Nikki ditched her paint palate and used hole-punched circles of coloured paper - 560,000 of them to be exact – for her modern version of a Seurat classic.

For 18 hours a day over three months, Nikki has been painstakingly sticking each dot in place with double-side sticky tape and tweezers.

The massive work, measuring 10.5ft by 7ft, has been on display at MMU’s Art & Design Degree Shows where it was seen by 15,000 visitors.

Labour of love

Nikki, from Cheshire, completed the mammoth task as part of her Interactive Arts degree. She said: “I’ve hardly left the house in three months. They say an artist should toil and suffer for their art, and I now I definitely know how those penniless old-school artists felt!”

Nikki was inspired by Georges-Pierre Seurat’s painting entitled Sunday Afternoon on the Island of La Grande Jatte.

Seurat was a pointillist, meaning he didn’t blend the paint himself but painted in dots, leaving the viewer’s eye to blend the colours.

Now almost 125 years later, Nikki has done the same, not in paint but in paper.

She even sat in the exact same spot – on the banks of the Seine - where the Frenchman would have sat in the 1880s.

Inspiration

“I went to see what it was like now,” said Nikki. “I sat there for three days recording people coming and going. I knew I had to do something different.”

“It’s interesting that most art is appreciated from a distance, but mine is more impressive close up! At the exhibition people looking at it were quite shocked when they got close up.

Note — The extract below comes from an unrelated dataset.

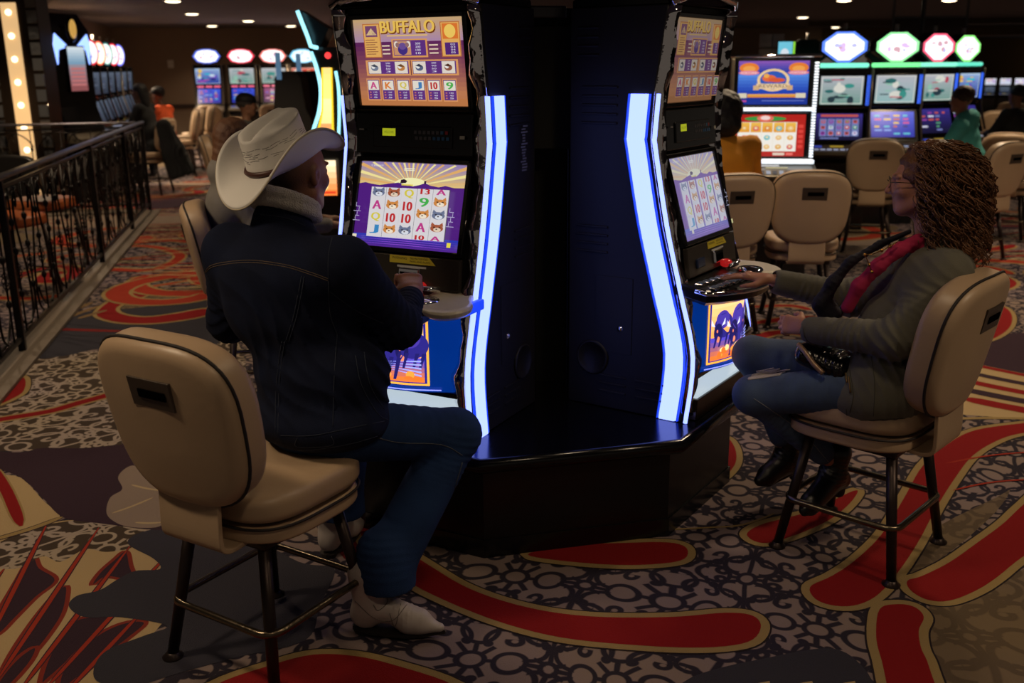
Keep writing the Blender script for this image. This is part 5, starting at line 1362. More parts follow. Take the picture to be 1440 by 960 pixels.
# hood lying at the back of the neck / turned-up collar
S = Sculpt((1.2, 3.05, 1.0), (1.65, 3.6, 1.3), 0.006)
cp = []
for i in range(17):
    a = PI / 2 + R(28) + (2 * PI - R(56)) * i / 16; cp.append(wnek + WQ @ P_((.075 * math.cos(a), .085 * math.sin(a), .012 - .03 * math.sin(a))))
for p, q in zip(cp[:-1], cp[1:]): S.cap(p, q, .014, None, .01); S.cap(p + P_((0, 0, .025)), q + P_((0, 0, .025)), .010, None, .012)
for sgn, ii in ((1, 0), (-1, -1)):
    e = cp[ii]; S.cap(e, e + WF * .05 + P_((0, 0, -.10)), .014, .012, .015); S.cap(e + WQ[:, 0] * (.02 if ii == 0 else -.02), e + WF * .045 + WQ[:, 0] * (.035 if ii == 0 else -.035) + P_((0, 0, -.07)), .010, .008, .03)
S.build('collar', OLIVE, woman)
# jeans with the torn knee
S = Sculpt((0.74, 2.95, 0.18), (1.5, 3.75, 0.80), 0.006)
S.ell(wpel, (.16, .13, .10), WQ, .03)
for a, b_, c_ in ((hR, kR, aR_), (hL, kL, aL_)):
    S.cap(a, b_, .088, .066, .03); S.cap(b_, c_ + (b_ - c_) * .10, .064, .046, .03)
    S.ell(b_ + P_((-.015, 0, .005)), (.06, .055, .06), None, .03)
    S.ripple(b_ + P_((.08, 0, -.06)), .13, (1, 0, -.4), .006, .035, 2); S.ripple((a + b_) / 2, .17, b_ - a, .004, .06, 3); S.ripple((b_ + c_) / 2, .15, c_ - b_, .003, .05, 3)
    S.ripple(a, .15, (1, .4, .2), .006, .05, 6)
wjn = S.build('ripped_jeans', mat('faded_blue_denim', rgb(66, 84, 112), 0.85, bump=(420, 0.25), var=(8, 0.25)), woman)
bv, off = bvh_of(wjn); mb = MB(); rr_ = random.Random(4)
for i in range(44):
    y = 533 - (i % 9) * 1.3 + rr_.uniform(-1, 1); x0 = 1050 + rr_.uniform(0, 12) + (i % 9) * 1.6; x1 = x0 + rr_.uniform(22, 40)
    P = [p - off for p in drape(bv, [(x0, y), ((x0 + x1) / 2, y - 2), (x1, y - 5)], 0.0012, 3)]
    if len(P) > 2: mb.tube(P, 0.0019, 4)
mb.build('torn_threads', mat('white_threads', rgb(196, 186, 178), 0.9), wjn)
seams('leg_seam', wjn, [[(1060, 560), (1090, 580), (1130, 610), (1170, 655)]], .0015, mat('pale_stitch', rgb(120, 124, 130), 0.8), wjn)
BLK = mat('black_leather', rgb(20, 20, 22), 0.35, bump=(40, 0.15))
def anklet(an, toe, parent):
    """slouchy ankle boot, toe lower than heel"""
    an = P_(an); toe = P_(toe); d = toe - an; L = np.linalg.norm(d); dn = d / L
    fl_ = P_((d[0], d[1], 0)); fl_ /= np.linalg.norm(fl_); heel = an + P_((0, 0, -.100)) - fl_ * .055
    ball_ = toe - fl_ * .045
    S = Sculpt(np.minimum(an, toe) - .16, np.maximum(an, toe) + .16, 0.005)
    S.cap(an + P_((0.01, 0, .05)), an + P_((0, 0, -.02)), .052, .046, .02); S.cap(an + P_((0, 0, -.03)), heel + P_((0, 0, .03)), .046, .034, .02)
    S.cap(heel + P_((0, 0, .035)), ball_ + P_((0, 0, .012)), .034, .034, .03); S.cap(an + P_((0, 0, -.03)), ball_ + P_((0, 0, .02)), .042, .030, .03); S.cap(ball_ + P_((0, 0, .010)), toe, .032, .020, .02)
    S.ripple(an + P_((0, 0, -.01)), .10, (.3, 0, 1), .008, .028, 2, .3)
    o = S.build('ankle_boot', BLK, parent)
    S = Sculpt(np.minimum(an, toe) - .16, np.maximum(an, toe) + .16, 0.005)
    S.cap(heel + P_((0, 0, .004)), ball_ + P_((0, 0, -.020)), .022, .022, .01, flat=((0, 0, 1), 1.7)); S.cap(ball_ + P_((0, 0, -.018)), toe + P_((0, 0, -.014)), .022, .014, .01, flat=((0, 0, 1), 1.7))
    S.cap(heel + P_((0, 0, -.02)), heel + P_((0, 0, .01)), .024, .026, .01)
    S.build('sole', SOLE, o); return o
anklet((1.19, 3.41, .265), (1.05, 3.275, .150), woman)
anklet((1.075, 3.625, .245), (0.955, 3.555, .145), woman)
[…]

“I had no idea what it would look like when I started, but I’m pleased with the way it has turned out. It’s bonkers… no one has ever done this before.”

Eiffel Tower

The aspiring artist now plans to do another sticky project - the first to recreate a huge Eiffel Tower out of tiny pieces of paper punched from French newspapers.

Nikki was one of around 1,000 students from Manchester Metropolitan University whose work was seen at the University’s annual Art and Design Degree Show.

She has had three offers to buy the work but says she hopes to exhibit it first at galleries across the country.